--- Begin Collected data ---
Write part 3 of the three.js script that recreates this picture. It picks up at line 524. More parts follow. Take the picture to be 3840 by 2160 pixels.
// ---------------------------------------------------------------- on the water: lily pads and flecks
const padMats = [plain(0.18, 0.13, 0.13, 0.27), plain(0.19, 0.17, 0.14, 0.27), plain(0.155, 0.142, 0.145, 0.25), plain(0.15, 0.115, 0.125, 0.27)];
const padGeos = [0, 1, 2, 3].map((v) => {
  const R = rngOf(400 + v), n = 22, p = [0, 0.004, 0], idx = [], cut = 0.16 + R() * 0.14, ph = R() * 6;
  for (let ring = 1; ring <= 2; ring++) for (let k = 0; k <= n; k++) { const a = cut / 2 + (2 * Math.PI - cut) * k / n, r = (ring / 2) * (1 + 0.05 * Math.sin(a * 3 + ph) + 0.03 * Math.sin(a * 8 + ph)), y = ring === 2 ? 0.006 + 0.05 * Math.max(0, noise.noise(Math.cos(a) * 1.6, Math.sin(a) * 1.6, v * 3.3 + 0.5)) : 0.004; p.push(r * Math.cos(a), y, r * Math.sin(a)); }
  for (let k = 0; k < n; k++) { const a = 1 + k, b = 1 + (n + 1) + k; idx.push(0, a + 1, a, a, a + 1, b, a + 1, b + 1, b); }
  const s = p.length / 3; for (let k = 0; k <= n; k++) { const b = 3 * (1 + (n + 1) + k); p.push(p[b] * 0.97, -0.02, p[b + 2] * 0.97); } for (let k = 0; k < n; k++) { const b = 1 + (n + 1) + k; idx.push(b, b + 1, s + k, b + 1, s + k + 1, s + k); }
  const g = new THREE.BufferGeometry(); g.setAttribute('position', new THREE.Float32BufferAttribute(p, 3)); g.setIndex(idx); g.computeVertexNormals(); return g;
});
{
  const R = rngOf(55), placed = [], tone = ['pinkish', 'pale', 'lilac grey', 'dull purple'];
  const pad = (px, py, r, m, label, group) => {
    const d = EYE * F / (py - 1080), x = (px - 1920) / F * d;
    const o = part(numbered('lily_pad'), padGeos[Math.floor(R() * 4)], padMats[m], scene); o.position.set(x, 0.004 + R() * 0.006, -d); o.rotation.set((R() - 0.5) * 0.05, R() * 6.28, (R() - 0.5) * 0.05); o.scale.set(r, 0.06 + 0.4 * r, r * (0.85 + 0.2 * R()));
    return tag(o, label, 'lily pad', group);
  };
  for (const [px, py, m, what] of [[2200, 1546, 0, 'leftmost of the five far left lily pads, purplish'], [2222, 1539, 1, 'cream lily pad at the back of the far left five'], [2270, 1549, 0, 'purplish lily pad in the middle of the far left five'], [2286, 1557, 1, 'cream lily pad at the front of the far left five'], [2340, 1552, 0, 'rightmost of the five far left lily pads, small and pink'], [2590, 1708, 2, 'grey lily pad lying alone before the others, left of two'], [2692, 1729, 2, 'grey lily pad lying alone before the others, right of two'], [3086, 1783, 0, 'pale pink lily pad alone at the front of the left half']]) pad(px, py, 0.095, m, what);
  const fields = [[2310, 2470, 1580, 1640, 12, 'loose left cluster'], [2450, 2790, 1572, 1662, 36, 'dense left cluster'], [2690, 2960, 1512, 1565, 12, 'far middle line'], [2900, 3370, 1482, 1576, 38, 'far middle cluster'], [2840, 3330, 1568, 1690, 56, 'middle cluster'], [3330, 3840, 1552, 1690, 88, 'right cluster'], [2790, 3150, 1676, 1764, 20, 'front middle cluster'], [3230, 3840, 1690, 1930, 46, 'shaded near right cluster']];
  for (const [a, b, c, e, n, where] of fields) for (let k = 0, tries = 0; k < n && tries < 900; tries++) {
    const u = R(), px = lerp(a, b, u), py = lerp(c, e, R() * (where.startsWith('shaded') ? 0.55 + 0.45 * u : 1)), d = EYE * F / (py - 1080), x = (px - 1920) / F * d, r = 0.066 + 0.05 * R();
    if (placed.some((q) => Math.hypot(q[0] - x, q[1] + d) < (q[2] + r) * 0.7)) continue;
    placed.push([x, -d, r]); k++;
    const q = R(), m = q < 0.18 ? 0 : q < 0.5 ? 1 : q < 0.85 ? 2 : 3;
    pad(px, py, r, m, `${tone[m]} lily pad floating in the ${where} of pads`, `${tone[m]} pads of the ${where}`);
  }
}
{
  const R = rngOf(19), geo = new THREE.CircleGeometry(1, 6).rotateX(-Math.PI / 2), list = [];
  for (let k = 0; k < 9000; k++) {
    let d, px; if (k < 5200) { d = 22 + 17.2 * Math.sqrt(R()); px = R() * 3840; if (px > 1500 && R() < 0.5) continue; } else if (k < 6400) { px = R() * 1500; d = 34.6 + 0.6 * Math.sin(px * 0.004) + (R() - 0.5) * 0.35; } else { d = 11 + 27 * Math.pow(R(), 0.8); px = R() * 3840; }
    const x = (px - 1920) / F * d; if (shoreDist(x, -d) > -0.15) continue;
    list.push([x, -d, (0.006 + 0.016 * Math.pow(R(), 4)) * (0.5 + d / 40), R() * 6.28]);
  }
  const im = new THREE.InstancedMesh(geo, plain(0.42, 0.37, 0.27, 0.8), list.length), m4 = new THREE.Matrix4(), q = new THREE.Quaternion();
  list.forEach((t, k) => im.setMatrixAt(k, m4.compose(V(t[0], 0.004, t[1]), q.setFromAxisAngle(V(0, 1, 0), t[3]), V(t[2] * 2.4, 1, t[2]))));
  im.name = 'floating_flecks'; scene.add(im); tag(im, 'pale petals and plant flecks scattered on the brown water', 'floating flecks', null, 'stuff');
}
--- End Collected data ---
_Problem to work on_
Copy out the data shown above without altering anything.

_Solution to the problem_
Write part 3 of the three.js script that recreates this picture. It picks up at line 524. More parts follow. Take the picture to be 3840 by 2160 pixels.
// ---------------------------------------------------------------- on the water: lily pads and flecks
const padMats = [plain(0.18, 0.13, 0.13, 0.27), plain(0.19, 0.17, 0.14, 0.27), plain(0.155, 0.142, 0.145, 0.25), plain(0.15, 0.115, 0.125, 0.27)];
const padGeos = [0, 1, 2, 3].map((v) => {
  const R = rngOf(400 + v), n = 22, p = [0, 0.004, 0], idx = [], cut = 0.16 + R() * 0.14, ph = R() * 6;
  for (let ring = 1; ring <= 2; ring++) for (let k = 0; k <= n; k++) { const a = cut / 2 + (2 * Math.PI - cut) * k / n, r = (ring / 2) * (1 + 0.05 * Math.sin(a * 3 + ph) + 0.03 * Math.sin(a * 8 + ph)), y = ring === 2 ? 0.006 + 0.05 * Math.max(0, noise.noise(Math.cos(a) * 1.6, Math.sin(a) * 1.6, v * 3.3 + 0.5)) : 0.004; p.push(r * Math.cos(a), y, r * Math.sin(a)); }
  for (let k = 0; k < n; k++) { const a = 1 + k, b = 1 + (n + 1) + k; idx.push(0, a + 1, a, a, a + 1, b, a + 1, b + 1, b); }
  const s = p.length / 3; for (let k = 0; k <= n; k++) { const b = 3 * (1 + (n + 1) + k); p.push(p[b] * 0.97, -0.02, p[b + 2] * 0.97); } for (let k = 0; k < n; k++) { const b = 1 + (n + 1) + k; idx.push(b, b + 1, s + k, b + 1, s + k + 1, s + k); }
  const g = new THREE.BufferGeometry(); g.setAttribute('position', new THREE.Float32BufferAttribute(p, 3)); g.setIndex(idx); g.computeVertexNormals(); return g;
});
{
  const R = rngOf(55), placed = [], tone = ['pinkish', 'pale', 'lilac grey', 'dull purple'];
  const pad = (px, py, r, m, label, group) => {
    const d = EYE * F / (py - 1080), x = (px - 1920) / F * d;
    const o = part(numbered('lily_pad'), padGeos[Math.floor(R() * 4)], padMats[m], scene); o.position.set(x, 0.004 + R() * 0.006, -d); o.rotation.set((R() - 0.5) * 0.05, R() * 6.28, (R() - 0.5) * 0.05); o.scale.set(r, 0.06 + 0.4 * r, r * (0.85 + 0.2 * R()));
    return tag(o, label, 'lily pad', group);
  };
  for (const [px, py, m, what] of [[2200, 1546, 0, 'leftmost of the five far left lily pads, purplish'], [2222, 1539, 1, 'cream lily pad at the back of the far left five'], [2270, 1549, 0, 'purplish lily pad in the middle of the far left five'], [2286, 1557, 1, 'cream lily pad at the front of the far left five'], [2340, 1552, 0, 'rightmost of the five far left lily pads, small and pink'], [2590, 1708, 2, 'grey lily pad lying alone before the others, left of two'], [2692, 1729, 2, 'grey lily pad lying alone before the others, right of two'], [3086, 1783, 0, 'pale pink lily pad alone at the front of the left half']]) pad(px, py, 0.095, m, what);
  const fields = [[2310, 2470, 1580, 1640, 12, 'loose left cluster'], [2450, 2790, 1572, 1662, 36, 'dense left cluster'], [2690, 2960, 1512, 1565, 12, 'far middle line'], [2900, 3370, 1482, 1576, 38, 'far middle cluster'], [2840, 3330, 1568, 1690, 56, 'middle cluster'], [3330, 3840, 1552, 1690, 88, 'right cluster'], [2790, 3150, 1676, 1764, 20, 'front middle cluster'], [3230, 3840, 1690, 1930, 46, 'shaded near right cluster']];
  for (const [a, b, c, e, n, where] of fields) for (let k = 0, tries = 0; k < n && tries < 900; tries++) {
    const u = R(), px = lerp(a, b, u), py = lerp(c, e, R() * (where.startsWith('shaded') ? 0.55 + 0.45 * u : 1)), d = EYE * F / (py - 1080), x = (px - 1920) / F * d, r = 0.066 + 0.05 * R();
    if (placed.some((q) => Math.hypot(q[0] - x, q[1] + d) < (q[2] + r) * 0.7)) continue;
    placed.push([x, -d, r]); k++;
    const q = R(), m = q < 0.18 ? 0 : q < 0.5 ? 1 : q < 0.85 ? 2 : 3;
    pad(px, py, r, m, `${tone[m]} lily pad floating in the ${where} of pads`, `${tone[m]} pads of the ${where}`);
  }
}
{
  const R = rngOf(19), geo = new THREE.CircleGeometry(1, 6).rotateX(-Math.PI / 2), list = [];
  for (let k = 0; k < 9000; k++) {
    let d, px; if (k < 5200) { d = 22 + 17.2 * Math.sqrt(R()); px = R() * 3840; if (px > 1500 && R() < 0.5) continue; } else if (k < 6400) { px = R() * 1500; d = 34.6 + 0.6 * Math.sin(px * 0.004) + (R() - 0.5) * 0.35; } else { d = 11 + 27 * Math.pow(R(), 0.8); px = R() * 3840; }
    const x = (px - 1920) / F * d; if (shoreDist(x, -d) > -0.15) continue;
    list.push([x, -d, (0.006 + 0.016 * Math.pow(R(), 4)) * (0.5 + d / 40), R() * 6.28]);
  }
  const im = new THREE.InstancedMesh(geo, plain(0.42, 0.37, 0.27, 0.8), list.length), m4 = new THREE.Matrix4(), q = new THREE.Quaternion();
  list.forEach((t, k) => im.setMatrixAt(k, m4.compose(V(t[0], 0.004, t[1]), q.setFromAxisAngle(V(0, 1, 0), t[3]), V(t[2] * 2.4, 1, t[2]))));
  im.name = 'floating_flecks'; scene.add(im); tag(im, 'pale petals and plant flecks scattered on the brown water', 'floating flecks', null, 'stuff');
}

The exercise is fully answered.